Russ Little was a college student from Florida who was radicalized by the war in Vietnam. In the documentary he explains that his radicalization was partially inspired by the example of anti-imperialist fighters but also by the popular culture he grew up immersed in. He remembered the television show “Zorro” fondly, which depicted a swordsman in a kind of one-man rebellion against Spanish tyranny in 19th century Southern California. He also was influenced by the example of “Robin Hood,” especially in the movie that starred Errol Flynn. (Russ Little was probably unaware of Flynn’s Nazi ties. In a letter to a German intelligence agent Hermann Erben written in 1933, Flynn complained, “[A] slimy Jew is trying to cheat me ... I do wish we could bring Hitler over here to teach these Isaacs a thing or two. The bastards have absolutely no business probity or honour whatsoever.”

 

But above all, these radicals were captivated by Costa-Gravas’s “State of Siege,” a 1973 film that dramatized the kidnapping and murder of CIA agent Dan Mitrione in Uruguay by the Tupamaros, an urban guerrilla group. Essentially, the SLA was an attempt to adapt the model of such groups to the USA just as groups like the October League and the Revolutionary Union were attempting to adapt the Maoist example at this very time.

 

After the SLA kidnapped Patty Hearst, they demanded that her father Randolph Apperson Hearst, a fabulously wealthy press baron and the son of William Randolph Hearst whose life was dramatized by Orson Wells in “Citizen Kane”, dispense millions of dollars in groceries in poor neighborhoods as a partial ransom payment.

 

Their inspiration for this “Robin Hood” tactic came from guerrilla groups in Argentina, including the quasi-Trotskyist People’s Revolutionary Army (ERP). The ERP was backed by Europeans, while the American Socialist Workers Party and its allies backed a rival Trotskyist group that favored mass action in what they considered the orthodox Bolshevik mode.

 

The story of Patty Hearst’s involvement with the SLA is extremely dramatic. Not long after her capture, she gave all the appearances of being recruited to the guerrilla cause. She adopted the name Tanya, in honor of Che Guevara’s compañera in Bolivia. Initially, commentators explained this in terms of the “Stockholm Syndrome” in which kidnapping victims begin to identify with their captors, mostly out of a sense of fear.
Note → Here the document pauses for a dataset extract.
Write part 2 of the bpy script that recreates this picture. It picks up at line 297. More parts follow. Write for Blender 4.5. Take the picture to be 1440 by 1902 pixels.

Unfortunately for Patty Hearst, she remained attached to the SLA even when she was off on her own. As one interviewee from the police force noted, there were numerous times in which she could have gotten into a cab and driven off to safety but she never did. After being convicted of bank robbery, Hearst was sentenced to seven years in prison. Jimmy Carter commuted her sentence after 3 years.

 

Stone’s documentary allows Hearst and her father to largely speak on their own behalf but their words cannot do justice to the complexity of their relationship. This is a human drama that gets to the very heart of how class society operates and how it will begin to unravel as the contradictions of capitalism deepen. It was clear that Patty Hearst was not just a victim of the Stockholm Syndrome, but was in many ways a typical 19 year old Berkeley student who sensed that there was something deeply wrong with American society. It is doubtful that she would have joined anything like the SLA on her own accord but her conversion was not that much different than the one other “Robin Hoods” of her generation underwent.

 

In 1909 Leon Trotsky wrote:

 

“A strike, even of modest size, has social consequences: strengthening of the workers' self-confidence, growth of the trade union, and not infrequently even an improvement in productive technology. The murder of a factory owner produces effects of a police nature only, or a change of proprietors devoid of any social significance. Whether a terrorist attempt, even a ‘successful’ one throws the ruling class into confusion depends on the concrete political circumstances. In any case the confusion can only be shortlived; the capitalist state does not base itself on government ministers and cannot be eliminated with them. The classes it serves will always find new people; the mechanism remains intact and continues to function.

 

“But the disarray introduced into the ranks of the working masses themselves by a terrorist attempt is much deeper. If it is enough to arm oneself with a pistol in order to achieve one's goal, why the efforts of the class struggle? If a thimbleful of gunpowder and a little chunk of lead is enough to shoot the enemy through the neck, what need is there for a class organisation? If it makes sense to terrify highly placed personages with the roar of explosions, where is the need for the party? Why meetings, mass agitation and elections if one can so easily take aim at the ministerial bench from the gallery of parliament?”

 

The same social factors that drove middle-class radicals to pick up the gun against Czarist officials drove the SLA’ers to kidnap Patty Hearst and to kill the African-American Superintendent of Schools in Oakland, a singularly counter-productive act. While there are few signs of terrorism in the USA today, except for the occasional outburst by deep ecologists who have the good sense to only attack property, it is not ruled out that such acts will become commonplace once again. In a society that is marked by a large degree of apathy and despair in the working class, young radicals will always feel tempted to substitute themselves for the masses. As part of the necessary education for a new generation of radicals, it will be necessary to read what Lenin and Trotsky had to say on the topic. Robert Stone’s very effective documentary, which is available on line and at your better video stores, will also play a part in this education.